Congressman Hasting informed the mining community gathered in Anchorage that the "National Strategic and Critical Minerals Production Act of 2013," a bill aimed at streamlining the permitting process for mineral development while protecting the environmental review process, has gained traction on Capitol Hill.

Introduced by Rep. Mark Amodei, R-Nevada, H.R. 761 would designate any proposed mines that would produce "strategic and critical minerals" as infrastructure projects as described by the Presidential Order, "Improving Performance of Federal Permitting and Review of Infrastructure Projects."

The executive order signed by President Barack Obama in March 2012 is designed to "significantly reduce the aggregate time required to make decisions in the permitting and review of infrastructure projects by the Federal Government, while improving environmental and community outcomes."

Congressman Amodei's bill aims to "enhance government coordination for the permitting process by avoiding duplicative reviews, minimizing paperwork and engaging other agencies and stakeholders early in the process" for strategic and critical mineral projects.

"What it simply says is this: 'During the permitting process, there has to be a decision made within 30 days'," Rep. Hastings summarized during his Nov. 6 presentation at the AMA convention.

The legislation nabbed 57 co-sponsors and passed the House 246-148.

"We have passed it out of the House, and we are waiting for action in the Senate. And, since I am a member of the House, I can say we wait on the Senate a lot," quipped Hastings.

Murkowski introduced a similar piece of legislation, "The Critical Minerals Policy Act of 2013," in the Senate Oct. 29.

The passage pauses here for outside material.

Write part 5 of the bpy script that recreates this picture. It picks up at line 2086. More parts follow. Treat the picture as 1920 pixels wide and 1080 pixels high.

This bill, S.B. 1600, targets the revitalization of the United States' critical minerals supply chain by directing the Secretary of the Interior to establish a list of up to 20 minerals critical to the American economy and provides a comprehensive set of policies to address issues associated with their discovery, production, use, and re-use.

"We don't want to be sitting in a situation where the Chinese are making all of the decisions as to what we are going to be manufacturing - how, when and where - because they have access to all the critical minerals," she added. "We have got them here, we just need the ability to develop them."

Alaska's senior senator said she believes S.B. 1600, which is cosponsored by nine Democrats and eight Republicans, has a good chance of gaining traction and getting a vote on the Senate floor.

"We have got to change the dynamic here, in this country, with how we view the importance of minerals to our nation," Murkowski said. "We can't move forward until Washington (D.C.) gets out of our way."

Murkowski rallied Alaska miners' support of the Alaska congressional delegation to push back against an over-reaching federal government.

"When I say we need public comments by the industry, we really do mean it," she told attendees at the AMA banquet.